Subsequent to the publication of the handbill and Lincoln’s replies to Adams’s rejoinders,
the Sangamo Journal on September 30 and October 7 published letters from “An Old Settler” offering evidence
of Adams’s dubious character and improper conduct in a land transaction with Elijah Iles. These missives may or may not have come from Lincoln, but incontrovertible evidence
to his authorship could not be found, so Basler left them out of this edition. The
editors of the Papers of Abraham Lincoln have largely followed Basler’s policy in
regard to the Sampson’s Ghost letters and other pseudonymous or anonymous articles
found in the press.
Wright et al. v. Adams languished in the Sangamon County Circuit Court, the Schuyler County Circuit Court, and again in the Sangamon County Circuit Court until Adams died, whereupon the Sangamon
County Circuit Court abated the case.
Wright et al. v.

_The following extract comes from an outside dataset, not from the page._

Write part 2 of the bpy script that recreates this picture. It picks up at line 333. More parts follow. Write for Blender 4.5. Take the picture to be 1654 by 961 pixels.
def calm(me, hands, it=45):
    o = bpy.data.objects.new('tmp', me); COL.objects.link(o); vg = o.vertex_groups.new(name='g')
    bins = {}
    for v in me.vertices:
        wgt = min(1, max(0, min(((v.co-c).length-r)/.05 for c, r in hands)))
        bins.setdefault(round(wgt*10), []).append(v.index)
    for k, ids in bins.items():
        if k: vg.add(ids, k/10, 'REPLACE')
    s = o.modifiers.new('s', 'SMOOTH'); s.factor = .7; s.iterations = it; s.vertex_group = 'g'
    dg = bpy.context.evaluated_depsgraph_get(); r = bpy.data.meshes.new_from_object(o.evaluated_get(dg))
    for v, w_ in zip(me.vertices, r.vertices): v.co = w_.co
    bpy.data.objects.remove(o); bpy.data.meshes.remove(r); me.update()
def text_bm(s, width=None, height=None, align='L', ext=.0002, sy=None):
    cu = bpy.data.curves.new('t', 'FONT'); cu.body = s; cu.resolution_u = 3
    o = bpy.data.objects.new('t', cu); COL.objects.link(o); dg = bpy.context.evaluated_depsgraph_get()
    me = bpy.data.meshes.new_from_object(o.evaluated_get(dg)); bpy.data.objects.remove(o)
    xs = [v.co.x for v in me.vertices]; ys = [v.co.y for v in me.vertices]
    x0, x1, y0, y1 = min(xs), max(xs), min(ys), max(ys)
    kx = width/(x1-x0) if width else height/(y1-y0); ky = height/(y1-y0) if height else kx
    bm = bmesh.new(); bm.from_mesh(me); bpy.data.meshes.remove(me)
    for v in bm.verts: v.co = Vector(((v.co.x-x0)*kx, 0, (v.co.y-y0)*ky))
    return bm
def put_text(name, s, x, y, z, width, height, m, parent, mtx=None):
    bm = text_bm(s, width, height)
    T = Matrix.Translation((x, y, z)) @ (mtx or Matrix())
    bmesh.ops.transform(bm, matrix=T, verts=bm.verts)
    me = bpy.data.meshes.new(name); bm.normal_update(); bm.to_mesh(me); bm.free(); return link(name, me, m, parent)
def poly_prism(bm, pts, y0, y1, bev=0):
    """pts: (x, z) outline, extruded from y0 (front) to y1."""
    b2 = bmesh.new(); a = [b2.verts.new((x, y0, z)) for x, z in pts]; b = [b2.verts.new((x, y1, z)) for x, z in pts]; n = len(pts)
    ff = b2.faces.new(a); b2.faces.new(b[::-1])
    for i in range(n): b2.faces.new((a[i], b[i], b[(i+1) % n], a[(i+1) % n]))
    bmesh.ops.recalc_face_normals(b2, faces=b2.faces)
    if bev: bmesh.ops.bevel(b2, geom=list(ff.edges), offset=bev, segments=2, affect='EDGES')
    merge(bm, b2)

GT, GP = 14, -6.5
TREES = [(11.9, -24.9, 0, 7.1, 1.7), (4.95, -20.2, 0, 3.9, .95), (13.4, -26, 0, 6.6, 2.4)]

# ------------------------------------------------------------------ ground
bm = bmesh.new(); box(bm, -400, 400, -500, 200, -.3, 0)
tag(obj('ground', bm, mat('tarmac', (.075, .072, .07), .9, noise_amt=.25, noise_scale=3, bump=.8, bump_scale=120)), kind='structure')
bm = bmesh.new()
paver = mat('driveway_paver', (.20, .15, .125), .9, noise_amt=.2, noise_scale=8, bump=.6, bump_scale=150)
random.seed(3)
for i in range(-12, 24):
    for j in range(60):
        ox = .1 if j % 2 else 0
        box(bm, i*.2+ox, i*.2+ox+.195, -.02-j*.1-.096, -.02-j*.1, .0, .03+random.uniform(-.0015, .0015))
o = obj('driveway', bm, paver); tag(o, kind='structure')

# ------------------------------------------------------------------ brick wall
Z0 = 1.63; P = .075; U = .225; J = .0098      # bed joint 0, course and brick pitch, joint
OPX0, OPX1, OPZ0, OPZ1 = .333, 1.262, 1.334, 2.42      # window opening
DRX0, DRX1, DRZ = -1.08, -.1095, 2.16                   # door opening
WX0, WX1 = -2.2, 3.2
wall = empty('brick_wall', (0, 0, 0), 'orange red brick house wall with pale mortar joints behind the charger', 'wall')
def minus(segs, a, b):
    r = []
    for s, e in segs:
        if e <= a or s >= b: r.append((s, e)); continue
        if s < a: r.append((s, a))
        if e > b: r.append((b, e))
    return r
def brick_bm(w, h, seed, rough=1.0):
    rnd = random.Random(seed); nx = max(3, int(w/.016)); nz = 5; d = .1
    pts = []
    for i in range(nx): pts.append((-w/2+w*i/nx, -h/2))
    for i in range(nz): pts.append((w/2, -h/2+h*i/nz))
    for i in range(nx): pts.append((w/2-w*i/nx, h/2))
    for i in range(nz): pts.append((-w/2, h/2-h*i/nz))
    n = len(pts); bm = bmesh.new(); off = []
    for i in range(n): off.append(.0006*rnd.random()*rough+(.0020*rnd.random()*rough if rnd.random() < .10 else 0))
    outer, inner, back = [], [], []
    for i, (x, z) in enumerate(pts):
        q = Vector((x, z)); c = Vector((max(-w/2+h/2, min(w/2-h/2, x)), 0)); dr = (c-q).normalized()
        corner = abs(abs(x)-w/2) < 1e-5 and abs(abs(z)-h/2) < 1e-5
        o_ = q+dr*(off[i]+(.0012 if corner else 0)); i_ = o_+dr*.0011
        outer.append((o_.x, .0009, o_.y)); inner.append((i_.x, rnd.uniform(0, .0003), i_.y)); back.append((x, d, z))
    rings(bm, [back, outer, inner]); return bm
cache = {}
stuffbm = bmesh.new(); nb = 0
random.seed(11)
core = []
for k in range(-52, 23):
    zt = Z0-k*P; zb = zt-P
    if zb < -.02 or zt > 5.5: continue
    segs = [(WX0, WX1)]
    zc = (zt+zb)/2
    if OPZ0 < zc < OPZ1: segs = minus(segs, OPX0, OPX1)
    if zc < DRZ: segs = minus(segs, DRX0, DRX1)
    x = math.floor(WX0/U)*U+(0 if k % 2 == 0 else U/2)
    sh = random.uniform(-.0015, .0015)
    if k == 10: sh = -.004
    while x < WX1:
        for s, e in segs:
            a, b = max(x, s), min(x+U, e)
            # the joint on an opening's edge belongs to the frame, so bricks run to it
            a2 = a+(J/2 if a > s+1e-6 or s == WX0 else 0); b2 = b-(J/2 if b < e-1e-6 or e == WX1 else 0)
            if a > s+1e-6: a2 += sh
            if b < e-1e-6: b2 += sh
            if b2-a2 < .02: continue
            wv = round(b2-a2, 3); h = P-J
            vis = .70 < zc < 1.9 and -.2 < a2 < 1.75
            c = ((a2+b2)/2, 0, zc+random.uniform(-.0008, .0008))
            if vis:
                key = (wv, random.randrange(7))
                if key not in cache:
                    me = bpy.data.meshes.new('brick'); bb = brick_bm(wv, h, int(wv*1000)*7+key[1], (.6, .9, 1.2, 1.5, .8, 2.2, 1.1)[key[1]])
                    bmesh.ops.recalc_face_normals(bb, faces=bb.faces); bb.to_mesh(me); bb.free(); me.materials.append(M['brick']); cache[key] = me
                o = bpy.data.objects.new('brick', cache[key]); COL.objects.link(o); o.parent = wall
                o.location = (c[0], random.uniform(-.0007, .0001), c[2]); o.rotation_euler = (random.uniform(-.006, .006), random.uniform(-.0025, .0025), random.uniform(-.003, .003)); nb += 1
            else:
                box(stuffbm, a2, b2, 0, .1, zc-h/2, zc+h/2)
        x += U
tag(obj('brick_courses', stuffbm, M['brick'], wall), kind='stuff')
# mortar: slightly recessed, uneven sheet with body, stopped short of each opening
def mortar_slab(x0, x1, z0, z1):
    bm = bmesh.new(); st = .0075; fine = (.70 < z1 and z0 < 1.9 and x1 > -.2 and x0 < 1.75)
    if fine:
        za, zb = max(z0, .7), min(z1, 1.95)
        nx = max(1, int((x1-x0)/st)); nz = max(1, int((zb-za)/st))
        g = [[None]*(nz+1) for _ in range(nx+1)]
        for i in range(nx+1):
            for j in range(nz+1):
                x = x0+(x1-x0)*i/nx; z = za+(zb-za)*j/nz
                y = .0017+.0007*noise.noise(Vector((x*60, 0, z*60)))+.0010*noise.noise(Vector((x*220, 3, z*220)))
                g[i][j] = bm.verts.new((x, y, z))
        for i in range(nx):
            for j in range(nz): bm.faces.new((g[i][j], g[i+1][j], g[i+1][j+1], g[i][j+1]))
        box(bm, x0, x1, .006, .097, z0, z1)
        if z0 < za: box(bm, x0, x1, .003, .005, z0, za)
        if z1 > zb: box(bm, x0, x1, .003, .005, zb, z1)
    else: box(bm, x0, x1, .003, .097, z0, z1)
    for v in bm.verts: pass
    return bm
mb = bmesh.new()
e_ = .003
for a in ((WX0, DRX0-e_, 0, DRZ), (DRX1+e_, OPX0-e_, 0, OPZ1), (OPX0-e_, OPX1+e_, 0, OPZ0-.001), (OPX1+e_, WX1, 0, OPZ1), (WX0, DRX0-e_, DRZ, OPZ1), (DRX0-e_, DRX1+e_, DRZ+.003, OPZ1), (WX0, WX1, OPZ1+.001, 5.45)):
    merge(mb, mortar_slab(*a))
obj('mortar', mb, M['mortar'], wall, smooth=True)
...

Adams, Martha L. Benner and Cullom Davis et al., eds., The Law Practice of Abraham Lincoln: Complete Documentary Edition, http://www.lawpracticeofabrahamlincoln.org/Details.aspx?case=139662; Roy P. Basler, The Collected Works of Abraham Lincoln, 1:89; Michael Burlingame, Abraham Lincoln: A Life, 1:133-36; Sangamo Journal (Springfield, IL), 17 June 1837, 3:1; 24 June 1837, 2:4; 8 July 1837, 2:4; 15 July
1837, 3:1, 2; 22 July 1837, 2:3; 29 July 1837, 2:7; 5 August 1837, 2:1; 12 August
1837, 2:1; 30 September 1837, 2:6; 7 October 1837, 2:7.
Printed Document, 2 page(s), Lincoln Collection, Abraham Lincoln Presidential Library and Museum (Springfield, IL).